DATA FOR THIS TASK:

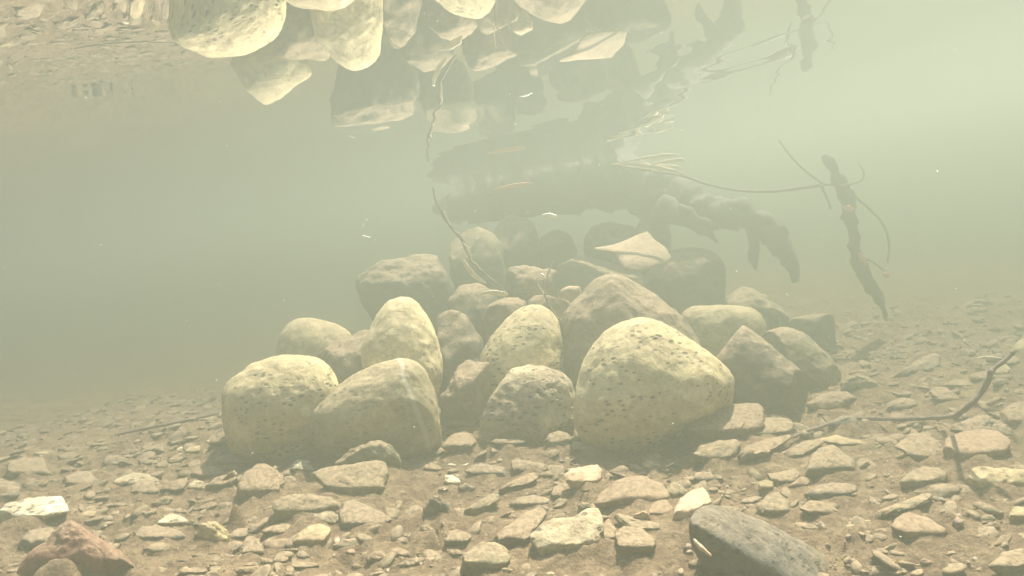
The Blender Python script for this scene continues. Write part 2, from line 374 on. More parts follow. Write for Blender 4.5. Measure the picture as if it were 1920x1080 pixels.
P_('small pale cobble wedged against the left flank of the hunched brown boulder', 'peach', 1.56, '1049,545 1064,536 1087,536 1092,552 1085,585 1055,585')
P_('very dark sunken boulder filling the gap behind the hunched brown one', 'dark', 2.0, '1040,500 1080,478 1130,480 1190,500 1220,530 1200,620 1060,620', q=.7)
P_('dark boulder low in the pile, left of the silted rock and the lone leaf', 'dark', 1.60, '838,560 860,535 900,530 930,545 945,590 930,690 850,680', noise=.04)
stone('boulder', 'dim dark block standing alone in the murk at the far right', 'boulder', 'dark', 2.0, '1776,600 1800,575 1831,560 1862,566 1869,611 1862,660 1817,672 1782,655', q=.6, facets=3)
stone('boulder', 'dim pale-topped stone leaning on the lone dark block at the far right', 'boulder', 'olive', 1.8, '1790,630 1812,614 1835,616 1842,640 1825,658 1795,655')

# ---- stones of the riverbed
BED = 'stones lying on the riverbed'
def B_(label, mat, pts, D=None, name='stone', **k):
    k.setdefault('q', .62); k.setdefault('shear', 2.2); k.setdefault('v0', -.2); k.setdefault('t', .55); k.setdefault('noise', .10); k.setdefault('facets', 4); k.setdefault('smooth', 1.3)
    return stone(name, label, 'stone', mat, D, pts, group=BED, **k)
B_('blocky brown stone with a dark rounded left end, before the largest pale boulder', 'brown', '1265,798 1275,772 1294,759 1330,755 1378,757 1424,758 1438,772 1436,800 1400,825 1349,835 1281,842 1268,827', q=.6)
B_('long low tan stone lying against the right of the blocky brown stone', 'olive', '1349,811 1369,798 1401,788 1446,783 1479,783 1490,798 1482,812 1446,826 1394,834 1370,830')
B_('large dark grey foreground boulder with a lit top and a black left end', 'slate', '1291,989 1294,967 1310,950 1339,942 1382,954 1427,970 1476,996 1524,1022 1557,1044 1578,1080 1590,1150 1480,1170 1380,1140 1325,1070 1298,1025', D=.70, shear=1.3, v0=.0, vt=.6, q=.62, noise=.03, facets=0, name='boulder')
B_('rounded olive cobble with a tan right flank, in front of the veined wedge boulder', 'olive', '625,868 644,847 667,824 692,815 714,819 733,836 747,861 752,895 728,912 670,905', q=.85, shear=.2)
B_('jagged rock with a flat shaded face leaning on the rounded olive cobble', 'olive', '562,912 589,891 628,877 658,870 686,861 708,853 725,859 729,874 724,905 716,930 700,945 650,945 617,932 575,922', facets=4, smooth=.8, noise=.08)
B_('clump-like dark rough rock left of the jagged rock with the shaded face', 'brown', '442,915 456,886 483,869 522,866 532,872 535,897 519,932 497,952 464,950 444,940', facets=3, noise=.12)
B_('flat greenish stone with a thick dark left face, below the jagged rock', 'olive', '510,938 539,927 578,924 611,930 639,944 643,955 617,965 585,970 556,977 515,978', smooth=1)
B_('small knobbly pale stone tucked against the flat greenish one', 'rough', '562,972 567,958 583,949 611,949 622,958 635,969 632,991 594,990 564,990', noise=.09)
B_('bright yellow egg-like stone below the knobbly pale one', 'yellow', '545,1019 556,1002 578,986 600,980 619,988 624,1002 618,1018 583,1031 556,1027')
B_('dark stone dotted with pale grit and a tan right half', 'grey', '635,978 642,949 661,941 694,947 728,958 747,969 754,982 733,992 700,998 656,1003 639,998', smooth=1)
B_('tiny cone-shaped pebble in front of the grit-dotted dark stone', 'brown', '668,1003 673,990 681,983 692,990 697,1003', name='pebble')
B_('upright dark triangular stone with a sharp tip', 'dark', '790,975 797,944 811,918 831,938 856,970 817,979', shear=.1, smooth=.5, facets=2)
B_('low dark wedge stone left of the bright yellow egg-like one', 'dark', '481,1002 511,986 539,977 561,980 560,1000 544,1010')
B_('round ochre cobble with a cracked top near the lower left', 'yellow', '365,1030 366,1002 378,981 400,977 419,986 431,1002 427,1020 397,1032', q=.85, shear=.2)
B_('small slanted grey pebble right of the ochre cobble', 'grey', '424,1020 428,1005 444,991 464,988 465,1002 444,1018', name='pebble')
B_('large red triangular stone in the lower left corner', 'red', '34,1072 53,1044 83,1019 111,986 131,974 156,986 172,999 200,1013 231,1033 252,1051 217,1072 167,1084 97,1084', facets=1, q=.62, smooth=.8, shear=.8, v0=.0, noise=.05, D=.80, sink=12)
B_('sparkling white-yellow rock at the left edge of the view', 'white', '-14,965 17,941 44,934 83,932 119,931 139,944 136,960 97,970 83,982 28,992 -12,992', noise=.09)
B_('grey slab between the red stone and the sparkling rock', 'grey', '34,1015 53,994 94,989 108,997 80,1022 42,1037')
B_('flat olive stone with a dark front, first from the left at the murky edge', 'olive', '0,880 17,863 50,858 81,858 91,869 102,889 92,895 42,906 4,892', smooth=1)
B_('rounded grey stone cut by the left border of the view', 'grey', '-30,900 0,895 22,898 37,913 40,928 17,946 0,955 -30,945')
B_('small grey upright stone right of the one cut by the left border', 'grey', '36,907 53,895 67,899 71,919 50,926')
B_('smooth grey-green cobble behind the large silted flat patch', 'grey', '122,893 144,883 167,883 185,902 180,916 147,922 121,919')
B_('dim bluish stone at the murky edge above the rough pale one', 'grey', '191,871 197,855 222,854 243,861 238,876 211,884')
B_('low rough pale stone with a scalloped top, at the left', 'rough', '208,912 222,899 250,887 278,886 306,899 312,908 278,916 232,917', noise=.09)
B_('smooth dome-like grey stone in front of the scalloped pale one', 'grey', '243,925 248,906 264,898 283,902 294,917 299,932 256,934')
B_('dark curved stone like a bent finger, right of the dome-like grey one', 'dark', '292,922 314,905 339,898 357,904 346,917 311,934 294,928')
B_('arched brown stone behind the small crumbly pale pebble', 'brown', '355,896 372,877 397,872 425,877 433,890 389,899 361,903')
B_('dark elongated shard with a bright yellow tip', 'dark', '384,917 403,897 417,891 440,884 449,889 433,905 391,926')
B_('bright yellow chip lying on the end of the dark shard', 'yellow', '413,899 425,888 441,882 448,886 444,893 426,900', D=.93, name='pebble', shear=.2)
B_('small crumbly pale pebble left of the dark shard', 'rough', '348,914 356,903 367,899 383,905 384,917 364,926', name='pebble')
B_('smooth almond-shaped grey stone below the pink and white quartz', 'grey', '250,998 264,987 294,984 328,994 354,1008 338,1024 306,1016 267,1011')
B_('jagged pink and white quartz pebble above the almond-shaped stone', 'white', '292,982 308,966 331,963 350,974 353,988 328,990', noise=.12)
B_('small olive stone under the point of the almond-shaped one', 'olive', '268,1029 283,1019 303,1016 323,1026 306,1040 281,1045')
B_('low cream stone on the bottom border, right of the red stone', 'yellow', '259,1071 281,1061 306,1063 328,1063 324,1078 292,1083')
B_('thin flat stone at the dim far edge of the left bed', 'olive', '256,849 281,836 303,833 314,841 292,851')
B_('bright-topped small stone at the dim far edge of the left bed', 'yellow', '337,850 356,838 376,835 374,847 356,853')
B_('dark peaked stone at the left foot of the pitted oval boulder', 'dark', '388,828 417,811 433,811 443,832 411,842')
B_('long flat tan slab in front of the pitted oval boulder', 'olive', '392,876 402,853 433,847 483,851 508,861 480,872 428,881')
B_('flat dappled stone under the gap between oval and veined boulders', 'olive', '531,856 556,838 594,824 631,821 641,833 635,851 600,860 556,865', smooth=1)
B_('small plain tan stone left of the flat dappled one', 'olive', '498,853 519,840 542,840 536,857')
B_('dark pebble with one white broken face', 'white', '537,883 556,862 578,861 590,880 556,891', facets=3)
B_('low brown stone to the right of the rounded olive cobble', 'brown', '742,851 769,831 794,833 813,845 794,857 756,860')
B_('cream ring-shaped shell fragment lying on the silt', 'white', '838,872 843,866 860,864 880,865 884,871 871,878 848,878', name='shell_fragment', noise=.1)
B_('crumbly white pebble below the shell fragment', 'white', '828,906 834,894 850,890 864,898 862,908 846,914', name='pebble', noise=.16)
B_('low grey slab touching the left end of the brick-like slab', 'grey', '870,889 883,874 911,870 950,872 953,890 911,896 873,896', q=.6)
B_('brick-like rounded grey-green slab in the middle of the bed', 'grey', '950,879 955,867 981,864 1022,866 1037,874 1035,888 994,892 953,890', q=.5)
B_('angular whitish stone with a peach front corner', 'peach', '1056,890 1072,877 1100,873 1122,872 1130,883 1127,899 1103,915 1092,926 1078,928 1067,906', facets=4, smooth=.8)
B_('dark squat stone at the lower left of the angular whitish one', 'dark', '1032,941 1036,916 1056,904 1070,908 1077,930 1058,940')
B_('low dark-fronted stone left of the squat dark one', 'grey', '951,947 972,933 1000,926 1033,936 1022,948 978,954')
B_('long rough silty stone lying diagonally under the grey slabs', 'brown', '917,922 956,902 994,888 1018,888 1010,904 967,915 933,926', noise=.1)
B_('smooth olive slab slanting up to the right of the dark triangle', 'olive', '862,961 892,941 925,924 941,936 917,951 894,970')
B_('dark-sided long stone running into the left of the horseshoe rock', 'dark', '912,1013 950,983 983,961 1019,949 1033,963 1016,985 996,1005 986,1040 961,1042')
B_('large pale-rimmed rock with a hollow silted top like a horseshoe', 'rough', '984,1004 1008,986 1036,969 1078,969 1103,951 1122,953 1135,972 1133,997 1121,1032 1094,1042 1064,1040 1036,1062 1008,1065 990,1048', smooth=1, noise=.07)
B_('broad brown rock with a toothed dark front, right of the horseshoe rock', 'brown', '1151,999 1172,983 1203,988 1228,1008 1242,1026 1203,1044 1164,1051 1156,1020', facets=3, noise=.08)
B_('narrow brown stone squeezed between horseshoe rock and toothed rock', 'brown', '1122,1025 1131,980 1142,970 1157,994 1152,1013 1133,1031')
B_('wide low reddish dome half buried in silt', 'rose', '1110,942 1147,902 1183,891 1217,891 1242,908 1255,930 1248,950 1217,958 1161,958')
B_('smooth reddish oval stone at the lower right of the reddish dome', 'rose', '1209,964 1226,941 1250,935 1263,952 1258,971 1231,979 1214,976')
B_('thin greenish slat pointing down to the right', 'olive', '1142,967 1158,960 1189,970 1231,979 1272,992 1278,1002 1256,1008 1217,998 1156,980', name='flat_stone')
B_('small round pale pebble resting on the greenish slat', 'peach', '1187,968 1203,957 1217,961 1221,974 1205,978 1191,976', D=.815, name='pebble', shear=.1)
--
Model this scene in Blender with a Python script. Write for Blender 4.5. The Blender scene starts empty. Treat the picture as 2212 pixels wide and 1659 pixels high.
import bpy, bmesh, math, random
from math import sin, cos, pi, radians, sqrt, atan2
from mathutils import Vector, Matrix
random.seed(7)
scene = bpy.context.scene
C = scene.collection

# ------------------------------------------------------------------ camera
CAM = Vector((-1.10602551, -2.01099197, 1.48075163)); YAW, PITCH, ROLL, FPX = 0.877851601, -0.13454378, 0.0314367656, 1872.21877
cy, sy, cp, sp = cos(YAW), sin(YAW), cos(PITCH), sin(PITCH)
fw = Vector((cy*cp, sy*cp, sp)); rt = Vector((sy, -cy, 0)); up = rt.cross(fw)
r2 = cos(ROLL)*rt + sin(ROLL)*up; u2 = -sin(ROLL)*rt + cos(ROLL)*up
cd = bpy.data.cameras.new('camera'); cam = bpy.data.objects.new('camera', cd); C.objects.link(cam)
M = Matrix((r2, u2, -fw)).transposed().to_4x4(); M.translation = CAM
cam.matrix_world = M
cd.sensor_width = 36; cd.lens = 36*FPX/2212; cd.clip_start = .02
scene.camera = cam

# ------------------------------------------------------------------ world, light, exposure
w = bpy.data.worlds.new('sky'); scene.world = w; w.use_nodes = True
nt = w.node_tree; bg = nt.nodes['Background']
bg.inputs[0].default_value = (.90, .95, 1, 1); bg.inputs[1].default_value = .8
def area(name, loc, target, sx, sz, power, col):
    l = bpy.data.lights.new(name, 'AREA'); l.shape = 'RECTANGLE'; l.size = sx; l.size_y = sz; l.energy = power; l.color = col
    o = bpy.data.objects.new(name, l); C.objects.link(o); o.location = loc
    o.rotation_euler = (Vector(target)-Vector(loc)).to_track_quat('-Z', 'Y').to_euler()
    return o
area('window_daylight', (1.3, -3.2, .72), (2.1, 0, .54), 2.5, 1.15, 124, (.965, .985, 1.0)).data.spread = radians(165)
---
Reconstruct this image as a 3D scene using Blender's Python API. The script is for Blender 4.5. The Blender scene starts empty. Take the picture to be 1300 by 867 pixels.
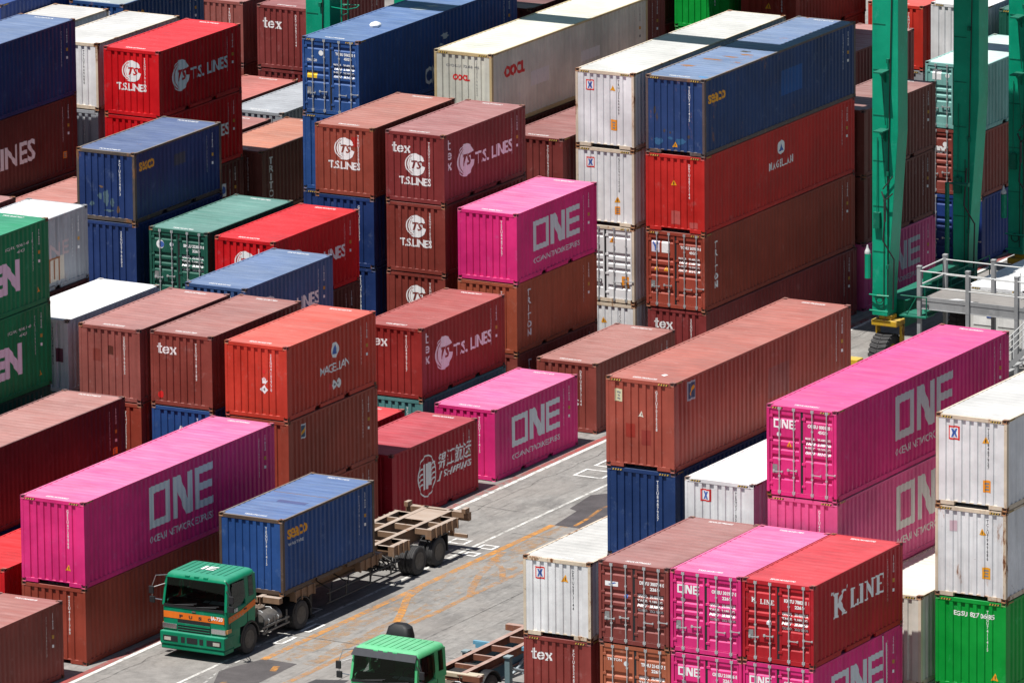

TASK GOAL:
Scan the material above. Copy each line where "Blender" occurs.

ANSWER BELOW:
The Blender Python script for this scene continues. Write part 2, from line 374 on. More parts follow. Write for Blender 4.5. Measure the picture as if it were 1920x1080 pixels.
Model this scene in Blender with a Python script. Write for Blender 4.5. The Blender scene starts empty. Treat the picture as 2212 pixels wide and 1659 pixels high.
Reconstruct this image as a 3D scene using Blender's Python API. The script is for Blender 4.5. The Blender scene starts empty. Take the picture to be 1300 by 867 pixels.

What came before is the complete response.